O Vaticano é um Estado. Seu território se situa dentro de Roma, mas o Vaticano não é parte da Itália. É como Mônaco, que fica encravado na França, mas não é parte dela. Por isso, quem pisa no Vaticano não está em solo italiano. O Vaticano é uma monarquia e o Papa é o equivalente ao rei.

Sendo assim, o Papa, como chefe de Estado que é, tem direito às honras que cabem a seus pares, tal como recepção de sua delegação e proteção em território brasileiro. Isso não se discute.

O problema começa quando o país anfitrião começa a gastar dinheiro com eventos que não são assuntos de Estado.

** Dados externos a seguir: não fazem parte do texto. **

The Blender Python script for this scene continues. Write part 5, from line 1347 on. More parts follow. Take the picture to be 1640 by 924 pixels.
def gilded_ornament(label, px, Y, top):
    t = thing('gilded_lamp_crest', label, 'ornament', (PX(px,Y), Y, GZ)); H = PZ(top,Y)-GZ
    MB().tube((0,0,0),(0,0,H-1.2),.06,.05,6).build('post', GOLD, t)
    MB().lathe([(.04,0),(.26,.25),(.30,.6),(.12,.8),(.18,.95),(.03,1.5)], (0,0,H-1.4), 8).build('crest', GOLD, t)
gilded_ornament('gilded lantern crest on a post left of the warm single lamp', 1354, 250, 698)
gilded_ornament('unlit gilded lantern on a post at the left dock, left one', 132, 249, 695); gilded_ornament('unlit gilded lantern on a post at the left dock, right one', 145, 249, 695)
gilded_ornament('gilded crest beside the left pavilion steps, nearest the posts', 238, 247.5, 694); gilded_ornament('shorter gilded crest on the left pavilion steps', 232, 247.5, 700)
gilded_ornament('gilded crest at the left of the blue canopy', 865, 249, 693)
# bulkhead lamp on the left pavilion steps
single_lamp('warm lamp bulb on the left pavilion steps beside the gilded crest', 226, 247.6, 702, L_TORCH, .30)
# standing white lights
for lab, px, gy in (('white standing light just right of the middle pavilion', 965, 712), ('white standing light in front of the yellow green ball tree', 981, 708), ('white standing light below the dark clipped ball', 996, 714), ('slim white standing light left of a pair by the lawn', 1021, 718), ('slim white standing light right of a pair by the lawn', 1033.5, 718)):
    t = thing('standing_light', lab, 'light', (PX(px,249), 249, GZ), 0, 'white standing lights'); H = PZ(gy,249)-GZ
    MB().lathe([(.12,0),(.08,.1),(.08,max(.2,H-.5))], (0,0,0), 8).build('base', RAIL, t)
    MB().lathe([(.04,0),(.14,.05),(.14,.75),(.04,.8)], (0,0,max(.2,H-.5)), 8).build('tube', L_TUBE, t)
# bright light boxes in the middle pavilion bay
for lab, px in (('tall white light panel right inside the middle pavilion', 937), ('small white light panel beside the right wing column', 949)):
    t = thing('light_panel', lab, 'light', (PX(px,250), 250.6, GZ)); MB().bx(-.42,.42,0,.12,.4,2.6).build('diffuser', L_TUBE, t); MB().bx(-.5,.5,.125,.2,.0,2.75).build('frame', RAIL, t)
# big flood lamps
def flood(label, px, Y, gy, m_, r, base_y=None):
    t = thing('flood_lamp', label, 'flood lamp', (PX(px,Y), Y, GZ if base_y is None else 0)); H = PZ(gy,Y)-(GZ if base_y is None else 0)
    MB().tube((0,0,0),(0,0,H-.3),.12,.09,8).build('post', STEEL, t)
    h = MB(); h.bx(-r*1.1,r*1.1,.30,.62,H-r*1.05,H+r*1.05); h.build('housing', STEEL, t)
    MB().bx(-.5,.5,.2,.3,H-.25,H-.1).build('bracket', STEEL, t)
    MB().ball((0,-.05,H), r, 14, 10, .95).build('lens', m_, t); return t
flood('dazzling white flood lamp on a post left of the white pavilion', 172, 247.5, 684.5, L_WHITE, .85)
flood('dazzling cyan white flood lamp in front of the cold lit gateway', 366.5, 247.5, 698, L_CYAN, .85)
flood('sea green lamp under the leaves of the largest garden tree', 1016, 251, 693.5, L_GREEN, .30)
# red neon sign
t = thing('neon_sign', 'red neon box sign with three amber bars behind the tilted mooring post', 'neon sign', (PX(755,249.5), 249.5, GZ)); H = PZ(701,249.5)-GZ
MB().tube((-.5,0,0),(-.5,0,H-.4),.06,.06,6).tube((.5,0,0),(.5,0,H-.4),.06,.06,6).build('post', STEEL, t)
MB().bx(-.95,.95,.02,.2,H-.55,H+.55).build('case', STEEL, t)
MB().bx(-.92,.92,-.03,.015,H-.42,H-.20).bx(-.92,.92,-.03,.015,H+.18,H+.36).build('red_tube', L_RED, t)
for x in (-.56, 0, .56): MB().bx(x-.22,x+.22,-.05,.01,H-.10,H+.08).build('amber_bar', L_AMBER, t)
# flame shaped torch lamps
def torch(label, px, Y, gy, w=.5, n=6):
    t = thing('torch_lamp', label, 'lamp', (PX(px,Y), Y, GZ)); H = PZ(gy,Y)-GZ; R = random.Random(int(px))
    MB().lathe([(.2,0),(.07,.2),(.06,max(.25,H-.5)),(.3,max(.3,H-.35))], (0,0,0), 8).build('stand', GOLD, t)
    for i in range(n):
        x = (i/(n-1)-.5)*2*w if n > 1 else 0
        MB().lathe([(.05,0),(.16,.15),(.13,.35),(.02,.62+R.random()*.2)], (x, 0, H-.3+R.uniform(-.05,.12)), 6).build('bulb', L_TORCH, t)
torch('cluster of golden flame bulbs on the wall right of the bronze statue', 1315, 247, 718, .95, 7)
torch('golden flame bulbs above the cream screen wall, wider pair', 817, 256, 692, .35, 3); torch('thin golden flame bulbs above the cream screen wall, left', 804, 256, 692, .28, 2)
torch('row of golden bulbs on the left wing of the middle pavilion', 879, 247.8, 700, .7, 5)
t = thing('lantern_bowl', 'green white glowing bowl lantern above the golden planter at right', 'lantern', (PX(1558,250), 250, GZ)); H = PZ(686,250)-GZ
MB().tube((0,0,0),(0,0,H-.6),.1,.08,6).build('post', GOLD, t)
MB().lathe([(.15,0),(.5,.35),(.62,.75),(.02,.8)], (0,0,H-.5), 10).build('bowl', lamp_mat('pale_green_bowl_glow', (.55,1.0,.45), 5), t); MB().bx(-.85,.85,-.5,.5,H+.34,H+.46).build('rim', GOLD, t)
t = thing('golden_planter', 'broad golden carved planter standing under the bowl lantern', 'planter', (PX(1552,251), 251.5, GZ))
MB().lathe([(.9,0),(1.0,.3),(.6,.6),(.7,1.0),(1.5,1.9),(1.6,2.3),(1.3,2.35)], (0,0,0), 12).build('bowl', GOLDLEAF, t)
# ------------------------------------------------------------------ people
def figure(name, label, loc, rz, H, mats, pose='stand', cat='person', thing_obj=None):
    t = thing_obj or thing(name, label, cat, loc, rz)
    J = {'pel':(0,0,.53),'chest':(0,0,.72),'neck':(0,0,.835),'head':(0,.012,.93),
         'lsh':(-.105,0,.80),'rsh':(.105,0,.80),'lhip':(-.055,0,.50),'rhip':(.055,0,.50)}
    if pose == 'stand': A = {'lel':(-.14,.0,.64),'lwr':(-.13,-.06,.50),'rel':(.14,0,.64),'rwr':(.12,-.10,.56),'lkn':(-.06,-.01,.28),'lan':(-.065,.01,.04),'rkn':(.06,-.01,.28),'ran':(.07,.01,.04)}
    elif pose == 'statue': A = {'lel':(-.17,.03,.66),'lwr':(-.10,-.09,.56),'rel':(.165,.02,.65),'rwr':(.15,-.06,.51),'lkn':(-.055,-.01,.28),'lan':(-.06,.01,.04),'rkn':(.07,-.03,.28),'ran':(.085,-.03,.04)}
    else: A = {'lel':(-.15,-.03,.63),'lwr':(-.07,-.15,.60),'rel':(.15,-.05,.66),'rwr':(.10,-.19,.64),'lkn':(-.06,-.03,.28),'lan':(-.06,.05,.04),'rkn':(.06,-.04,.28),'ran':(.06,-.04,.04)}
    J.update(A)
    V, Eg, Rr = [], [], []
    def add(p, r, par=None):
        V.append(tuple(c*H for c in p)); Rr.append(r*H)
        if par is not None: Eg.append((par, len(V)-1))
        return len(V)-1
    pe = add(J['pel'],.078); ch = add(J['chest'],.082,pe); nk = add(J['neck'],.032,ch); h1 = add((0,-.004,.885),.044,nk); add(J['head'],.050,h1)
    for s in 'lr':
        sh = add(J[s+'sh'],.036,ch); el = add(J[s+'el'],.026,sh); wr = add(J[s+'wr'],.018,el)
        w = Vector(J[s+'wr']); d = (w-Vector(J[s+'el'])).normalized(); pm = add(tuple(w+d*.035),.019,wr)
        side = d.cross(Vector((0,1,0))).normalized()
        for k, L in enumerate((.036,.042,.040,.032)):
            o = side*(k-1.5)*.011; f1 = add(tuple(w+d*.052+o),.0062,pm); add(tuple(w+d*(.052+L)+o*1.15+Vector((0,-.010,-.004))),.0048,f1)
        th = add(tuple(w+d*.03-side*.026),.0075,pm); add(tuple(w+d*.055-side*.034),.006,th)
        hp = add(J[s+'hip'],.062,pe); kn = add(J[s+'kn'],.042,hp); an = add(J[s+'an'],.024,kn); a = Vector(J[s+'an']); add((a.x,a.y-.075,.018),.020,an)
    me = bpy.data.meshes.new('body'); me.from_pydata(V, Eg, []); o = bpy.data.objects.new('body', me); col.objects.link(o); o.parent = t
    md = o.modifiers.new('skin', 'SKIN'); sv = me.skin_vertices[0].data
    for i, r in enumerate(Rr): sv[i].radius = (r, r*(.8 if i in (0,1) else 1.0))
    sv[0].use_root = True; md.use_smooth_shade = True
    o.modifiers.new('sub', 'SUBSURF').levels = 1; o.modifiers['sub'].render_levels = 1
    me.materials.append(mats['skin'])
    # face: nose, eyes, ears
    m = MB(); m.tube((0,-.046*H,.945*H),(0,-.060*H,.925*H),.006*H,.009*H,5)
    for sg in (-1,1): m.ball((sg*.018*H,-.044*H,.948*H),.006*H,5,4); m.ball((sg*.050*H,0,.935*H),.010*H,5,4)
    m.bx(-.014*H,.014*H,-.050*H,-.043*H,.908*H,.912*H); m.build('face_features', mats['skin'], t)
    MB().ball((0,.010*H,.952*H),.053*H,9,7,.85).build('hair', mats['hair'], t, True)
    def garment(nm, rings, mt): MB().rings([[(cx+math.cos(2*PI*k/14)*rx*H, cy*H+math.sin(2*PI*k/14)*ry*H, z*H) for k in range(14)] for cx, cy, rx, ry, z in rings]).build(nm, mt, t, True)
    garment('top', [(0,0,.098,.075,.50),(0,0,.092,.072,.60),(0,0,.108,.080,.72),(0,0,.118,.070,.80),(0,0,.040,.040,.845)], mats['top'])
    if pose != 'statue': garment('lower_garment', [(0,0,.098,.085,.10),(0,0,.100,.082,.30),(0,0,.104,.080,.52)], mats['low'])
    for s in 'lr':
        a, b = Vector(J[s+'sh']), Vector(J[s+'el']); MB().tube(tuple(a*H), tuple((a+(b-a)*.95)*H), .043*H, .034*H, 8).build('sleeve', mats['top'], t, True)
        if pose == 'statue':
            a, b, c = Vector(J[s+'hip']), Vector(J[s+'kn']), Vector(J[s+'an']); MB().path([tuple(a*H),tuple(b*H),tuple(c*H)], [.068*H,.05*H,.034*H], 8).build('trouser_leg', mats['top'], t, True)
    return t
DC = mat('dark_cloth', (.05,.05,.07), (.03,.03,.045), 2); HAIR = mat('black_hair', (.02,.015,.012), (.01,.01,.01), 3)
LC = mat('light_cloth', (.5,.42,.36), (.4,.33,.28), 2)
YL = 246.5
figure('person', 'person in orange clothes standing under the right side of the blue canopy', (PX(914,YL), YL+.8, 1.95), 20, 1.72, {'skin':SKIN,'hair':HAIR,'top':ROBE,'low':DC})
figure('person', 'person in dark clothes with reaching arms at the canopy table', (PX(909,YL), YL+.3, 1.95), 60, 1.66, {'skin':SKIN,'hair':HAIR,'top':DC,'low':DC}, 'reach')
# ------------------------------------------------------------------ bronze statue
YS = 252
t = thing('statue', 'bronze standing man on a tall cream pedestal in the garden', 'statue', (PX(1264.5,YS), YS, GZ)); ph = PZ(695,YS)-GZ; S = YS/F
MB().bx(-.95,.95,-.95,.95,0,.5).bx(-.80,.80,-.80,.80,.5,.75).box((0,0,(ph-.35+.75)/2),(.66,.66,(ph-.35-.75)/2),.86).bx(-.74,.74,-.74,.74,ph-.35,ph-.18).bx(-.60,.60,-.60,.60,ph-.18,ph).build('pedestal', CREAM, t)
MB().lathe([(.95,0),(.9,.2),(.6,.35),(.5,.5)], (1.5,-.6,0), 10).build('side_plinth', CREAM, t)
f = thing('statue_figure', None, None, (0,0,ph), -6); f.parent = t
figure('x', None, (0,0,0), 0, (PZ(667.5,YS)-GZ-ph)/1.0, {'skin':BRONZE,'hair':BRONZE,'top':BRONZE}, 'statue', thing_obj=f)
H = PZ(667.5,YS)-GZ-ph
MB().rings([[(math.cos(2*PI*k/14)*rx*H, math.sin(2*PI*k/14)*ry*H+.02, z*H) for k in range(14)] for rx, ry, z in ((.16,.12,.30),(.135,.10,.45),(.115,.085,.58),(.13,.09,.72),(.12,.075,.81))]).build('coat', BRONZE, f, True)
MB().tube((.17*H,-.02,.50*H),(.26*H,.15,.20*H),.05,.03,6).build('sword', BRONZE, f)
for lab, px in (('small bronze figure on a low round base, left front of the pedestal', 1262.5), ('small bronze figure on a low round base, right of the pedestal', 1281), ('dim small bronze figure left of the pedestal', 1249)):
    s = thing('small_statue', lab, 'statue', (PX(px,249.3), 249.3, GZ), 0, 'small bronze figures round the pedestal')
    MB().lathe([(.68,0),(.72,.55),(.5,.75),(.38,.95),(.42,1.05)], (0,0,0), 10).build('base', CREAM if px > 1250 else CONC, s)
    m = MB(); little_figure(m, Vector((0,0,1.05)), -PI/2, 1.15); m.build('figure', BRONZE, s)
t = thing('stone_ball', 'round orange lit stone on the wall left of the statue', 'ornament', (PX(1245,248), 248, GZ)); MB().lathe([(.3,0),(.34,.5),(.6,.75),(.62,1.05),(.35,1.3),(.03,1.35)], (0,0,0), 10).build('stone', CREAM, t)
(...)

Notemos que, quando um Chefe de Estado vem ao Brasil, o faz para reunir-se com os nossos governantes, para tratar de assuntos de Estado. Exemplificando: comércio exterior, discutir tratados internacionais, travar alianças estratégicas, debater regras de imigração, parcerias e compartilhamento de tecnologia bélica e pautas similares. São assuntos de Estado e de interesse público.

O Brasil não tem comércio com o Vaticano, nem tampouco assuntos estratégicos, nem qualquer outro tema de Estado a tratar. A vinda papal ao Brasil visa tão somente a parcela da população que segue os preceitos da instituição religiosa que o pontífice representa. Portanto, o motivo de sua visita não é de interesse público, e sim privado. Ele vem tratar de religião.

Repito, minha opção pelo ateísmo não deve ser vista como motivo de implicância com a visita de Francisco que, até o momento, inclusive, me parece um líder bem-intencionado.

O problema é que não me parece correto que o Estado desembolse dinheiro público para custeio, ainda que parcial, de eventos religiosos. A megaoperação do Exército que fará a proteção nos locais onde o papa falará aos fiéis me parece descabida.

Se o evento é privado, também privada deve ser a segurança, ficando a cargo da Polícia a garantia da ordem no entorno, a orientação do tráfego, a garantia do constitucional direito de ir e vir, e a segurança dos passantes e frequentadores em via pública.

Pergunto: Se fosse um megaevento pentecostal, da Igreja Universal, por exemplo, será que tal dispêndio de dinheiro, uso de homens e equipamentos públicos seria tolerado? Não creio.

Você, católico, toleraria?

Que o papa tem direito a vir, ser recebido pela nossa chefe de Estado (e de governo), é indiscutível. Que tem direito às honras, idem. Mas quanto a assuntos de interesse privado, quem deve arcar com a totalidade dos gastos, inclusive com a segurança do pontífice e dos frequentadores, é a instituição que ele representa e que organiza o evento.

Porque, além da inconstitucionalidade da participação nos gastos com tais eventos, ainda precisaríamos nos preocupar com o princípio da isonomia. Ou seja, se qualquer outra religião resolver promover megaeventos no nosso país, teremos que suportar os mesmos tipos de gastos, oferecendo recursos públicos para arcar com despesas que deveriam ser desembolsadas pelos organizadores.

Resumindo, basta separar a visita de um chefe de Estado da parte que esse mesmo chefe atuará apenas como líder de uma instituição privada.

Aliás, se o governo for participar com recursos financeiros e com deslocamento de tropas do exército para segurança de eventos privados, fica aqui o minha sugestão de que o mesmo se faça quando houver megafestivais de rock e shows do U2.